In despair of the present men began to forecast the future. A time will surely come, they said, when God will give an anointed one, the Messiah; he will set all Israel free, will make Israel rule the world instead of the Romans; he will gather together the scattered of Israel from the four winds, reunite and assemble God's people in triumph in Palestine. And then, when the prophet paused, a plain man spoke: "I don't care if he does. My father all his life looked forward to that. What does it matter now, if God redeems his people, or if he does not? My father is dead." The answer was, why should your father not come with the redeemed Israel? But what evidence is there for that? Does God care for people beyond the grave? Is there personal immortality?—that became the anxious question.[18]
But is this kingdom of the Messiah to be an earthly or a heavenly kingdom? Will it be in Jerusalem or in heaven? Are you quite sure that there is any distinction in the other world between good and bad, between Jew and Gentile? Some people thought the kingdom would be in Jerusalem; others said it would be in heaven, and added that the Jews will look down and see the Gentiles in hell—something worth seeing at last. But, after all, it was still guesswork— "perhaps" was the last word.

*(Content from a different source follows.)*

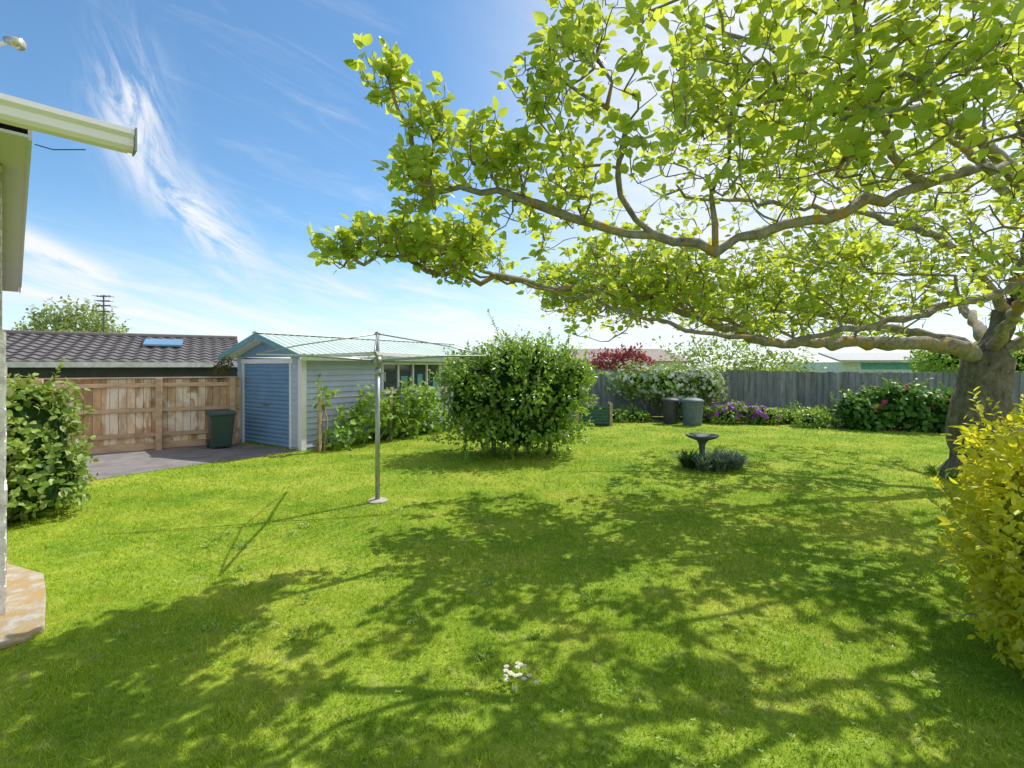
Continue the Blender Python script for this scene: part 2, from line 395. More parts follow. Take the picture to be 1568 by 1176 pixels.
g=Geo().prism([(-.29,-.3,2.06),(-.29,W/2,rz-.09),(-.29,W+.3,2.06),(-.29,W+.3,2.04),(-.29,W/2,rz-.11),(-.29,-.3,2.04)],(.28,0,0)); g.make('eave_lining',WHITE,GR)
for s,nm in ((0,'roof_near'),(1,'roof_far')):
    V=[];F=[];n=int((L+.6)/.02)
    for i in range(n+1):
        x=-.3+i*.02
        h=.016 if (x/.2)%1<.25 else 0
        y0=-.36 if s==0 else W+.36
        V+=[(x,y0,2.15+h),(x,W/2,rz+.03+h)]
    F=[[2*i,2*i+2,2*i+3,2*i+1] for i in range(n)]
    mesh_np(nm,V,F,GREENROOF,GR)
Geo().prism([(-.33,W/2-.14,rz+.02),(-.33,W/2,rz+.075),(-.33,W/2+.14,rz+.02)],(L+.66,0,0)).make('ridge_cap',GREENROOF,GR)
g=Geo().prism([(-.3,-.42,2.03),(-.3,-.44,2.13),(-.3,-.425,2.13),(-.3,-.41,2.045),(-.3,-.345,2.045),(-.3,-.345,2.03)],(L+.6,0,0)); g.make('gutter',simple('gutter_green',(.50,.60,.56),.4),GR)
Geo().box(-.28,L+.28,-.34,-.32,2.02,2.14).box(-.27,L+.27,-.318,-.0,2.10,2.115).make('fascia',WHITE,GR)
Geo().tube([(L-.1,-.40,2.04),(L-.1,-.08,1.85),(L-.1,-.08,.05)],.035,8).make('downpipe',WHITE,GR)
g=Geo(); np_=5; t=.045
g.box(wx0-.05,wx1+.05,-.045,-.001,wz0-.06,wz0).box(wx0-.05,wx1+.05,-.042,-.001,wz1,wz1+.06)
for i in range(np_+1):
    x=wx0+(wx1-wx0)*i/np_; g.box(x-t/2,x+t/2,-.036,.03,wz0+.001,wz1-.001)
g.make('window_frames',WHITE,GR,bevel=.004)
Geo().box(wx0,wx1,.02,.026,wz0,wz1).make('window_glass',GLASS,GR)
g=Geo().box(wx0+.7,wx0+.95,.012,.017,wz0,wz0+.35).box(wx0+1.35,wx0+1.55,.012,.017,wz0+.05,wz0+.4).box(wx0+2.0,wx0+2.25,.012,.017,wz0,wz0+.3)
g.make('window_items',simple('teal_items',(.15,.4,.42),.5),GR)

# ------------------------------------------------------------ left timber fence
FE=empty('timber_fence',(-9.0,10.68,0),math.atan2(.53,.85))
TIM=island('weathered_timber',[(.34,.20,.11),(.50,.33,.19),(.66,.47,.31),(.44,.30,.19),(.72,.55,.39)],.85,7,(.70,.62,.52),(1,1,.35))
TIM2=island('timber_rail',[(.46,.31,.20),(.60,.44,.31)],.85,9,None,(.3,.3,1))
g=Geo(); x=-5.5
while x<2.75:
    w=.148; g.box(x,x+w-.009,.02+random.uniform(0,.006),.04,.16,1.60+random.uniform(-.008,.008)); x+=w
g.make('palings',TIM,FE)
g=Geo()
for z in (.30,.86,1.42): g.box(-5.5,2.75,-.028,.018,z,z+.09)
g.box(-5.5,2.75,-.02,.015,.02,.17); g.box(-5.5,2.75,-.05,.06,1.61,1.64)
g.make('rails',TIM2,FE,bevel=.004)
g=Geo()
for x in (-4.9,-2.85,-.85,1.15,2.6): g.box(x-.06,x+.06,-.14,-.03,0,1.62)
g.make('posts',TIM2,FE,bevel=.006)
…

When the question is asked, "Was Jesus the Messiah?" the obvious reply is, "Which Messiah?" For there seems to have been no standard idea of the Messiah. The Messiah was, on the whole, as vague a term as, in modern politics, Socialism or Tariff Reform. Neither of them has come; perhaps they never will come, and nobody knows what they will be till they do come. Jesus is not what they expected. A Jewish girl, at an American Student Conference a year or two ago, said about Jesus: "I do not think he is the Messiah, but I do love him." Of course he was not in her Jewish sense. The term was a vague one.